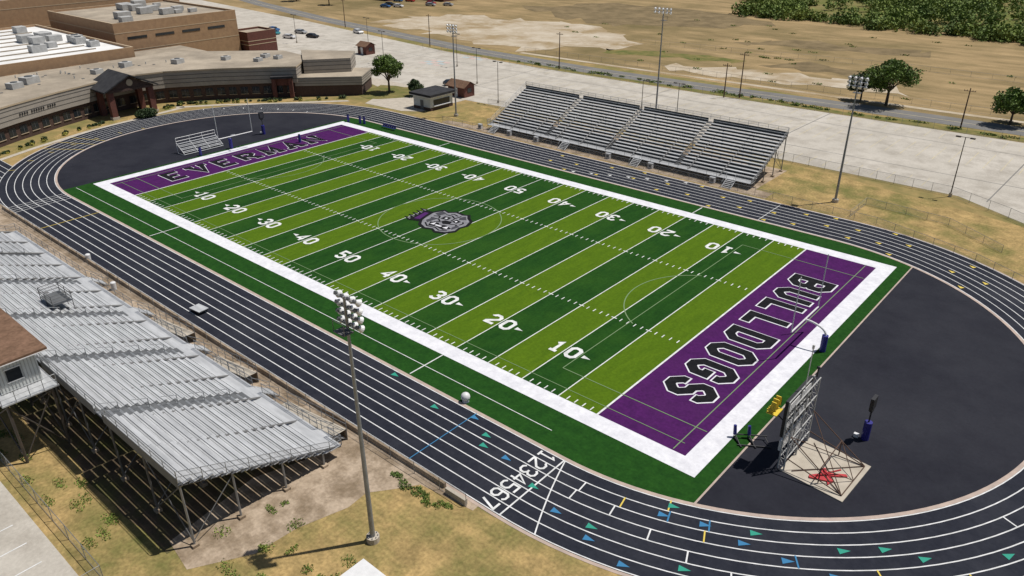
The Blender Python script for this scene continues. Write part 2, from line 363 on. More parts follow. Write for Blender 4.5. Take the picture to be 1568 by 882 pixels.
circ(b,(0,0),9.15,.13,.094,'faint_line')
for sx in (-1,1):
    circ(b,(sx*43.5,0),9.15,.13,.094,'faint_line',math.pi-1.05 if sx>0 else -1.05,math.pi+1.05 if sx>0 else 1.05,30)
    for y in (-20.2,20.2): b.q([(X,Y,.094) for X,Y in rect(sx*46.5-8,y-.05,sx*46.5+8.2,y+.05)],'faint_line')
    b.q([(X,Y,.0945) for X,Y in rect(sx*38.5-.05,-20.2,sx*38.5+.05,20.2)],'faint_line')
    b.q([(X,Y,.0965) for X,Y in rect(sx*53.6-.05,-24.2,sx*53.6+.05,24.2)],'faint_line')
b.q([(X,Y,.0955) for X,Y in rect(-54,-22.94,54,-22.86)],'faint_line')
b.done('field_lines',tf)
b=MB()
for i,nm in zip(range(2,20,2),('10','20','30','40','50','40','30','20','10')):
    x=-GX+i*Y5; sg=-1 if i<10 else (1 if i>10 else 0)
    for sy in (-1,1):
        y=sy*17.2; r=(1,0) if sy<0 else (-1,0); u=(0,1) if sy<0 else (0,-1)
        text(b,nm,(x,y),r,u,1.55,2.3,.5,.42,'white_line',.1)
        if sg:
            ax=x+sg*2.2; b.q([(ax,y-.3,.1),(ax+sg*1.0,y,.1),(ax,y+.3,.1)] if sg>0 else [(ax,y+.3,.1),(ax+sg*1.0,y,.1),(ax,y-.3,.1)],'white_line')
b.done('yard_numbers',tf)
b=MB()
text(b,'BULLDOGS',(50.3,-.35),(0,-1),(1,0),3.15,5.2,1.1,1.0,'black_turf',.1,outline=.17,c=.75)
text(b,'EVERMAN',(-50.1,-.9),(0,1),(-1,0),3.35,4.9,1.45,.95,'black_turf',.1,outline=.14,serif=.7,c=.7)
b.done('end_zone_lettering',tf)
# bulldog logo
b=MB(); LS_=4.7
def LP(pts,k,z): b.q([(x*LS_,y*LS_,z) for x,y in pts],k)
head=[(-.55,.35),(-.42,.62),(-.2,.56),(-.02,.74),(.3,.70),(.45,.78),(.62,.60),(.85,.46),(.98,.15),(.92,-.1),(1.0,-.35),(.85,-.62),(.55,-.74),(.35,-.64),(.1,-.74),(-.2,-.62),(-.4,-.38),(-.5,-.1),(-.64,.1)]
cx0=.2;cy0=0
big=[(cx0+(x-cx0)*1.13,cy0+(y-cy0)*1.15) for x,y in head]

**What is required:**
Keep the pictures out of the copy and return the rest of the data above exactly.

**Response to the exercise:**
The Blender Python script for this scene continues. Write part 2, from line 363 on. More parts follow. Write for Blender 4.5. Take the picture to be 1568 by 882 pixels.
circ(b,(0,0),9.15,.13,.094,'faint_line')
for sx in (-1,1):
    circ(b,(sx*43.5,0),9.15,.13,.094,'faint_line',math.pi-1.05 if sx>0 else -1.05,math.pi+1.05 if sx>0 else 1.05,30)
    for y in (-20.2,20.2): b.q([(X,Y,.094) for X,Y in rect(sx*46.5-8,y-.05,sx*46.5+8.2,y+.05)],'faint_line')
    b.q([(X,Y,.0945) for X,Y in rect(sx*38.5-.05,-20.2,sx*38.5+.05,20.2)],'faint_line')
    b.q([(X,Y,.0965) for X,Y in rect(sx*53.6-.05,-24.2,sx*53.6+.05,24.2)],'faint_line')
b.q([(X,Y,.0955) for X,Y in rect(-54,-22.94,54,-22.86)],'faint_line')
b.done('field_lines',tf)
b=MB()
for i,nm in zip(range(2,20,2),('10','20','30','40','50','40','30','20','10')):
    x=-GX+i*Y5; sg=-1 if i<10 else (1 if i>10 else 0)
    for sy in (-1,1):
        y=sy*17.2; r=(1,0) if sy<0 else (-1,0); u=(0,1) if sy<0 else (0,-1)
        text(b,nm,(x,y),r,u,1.55,2.3,.5,.42,'white_line',.1)
        if sg:
            ax=x+sg*2.2; b.q([(ax,y-.3,.1),(ax+sg*1.0,y,.1),(ax,y+.3,.1)] if sg>0 else [(ax,y+.3,.1),(ax+sg*1.0,y,.1),(ax,y-.3,.1)],'white_line')
b.done('yard_numbers',tf)
b=MB()
text(b,'BULLDOGS',(50.3,-.35),(0,-1),(1,0),3.15,5.2,1.1,1.0,'black_turf',.1,outline=.17,c=.75)
text(b,'EVERMAN',(-50.1,-.9),(0,1),(-1,0),3.35,4.9,1.45,.95,'black_turf',.1,outline=.14,serif=.7,c=.7)
b.done('end_zone_lettering',tf)
# bulldog logo
b=MB(); LS_=4.7
def LP(pts,k,z): b.q([(x*LS_,y*LS_,z) for x,y in pts],k)
head=[(-.55,.35),(-.42,.62),(-.2,.56),(-.02,.74),(.3,.70),(.45,.78),(.62,.60),(.85,.46),(.98,.15),(.92,-.1),(1.0,-.35),(.85,-.62),(.55,-.74),(.35,-.64),(.1,-.74),(-.2,-.62),(-.4,-.38),(-.5,-.1),(-.64,.1)]
cx0=.2;cy0=0
big=[(cx0+(x-cx0)*1.13,cy0+(y-cy0)*1.15) for x,y in head]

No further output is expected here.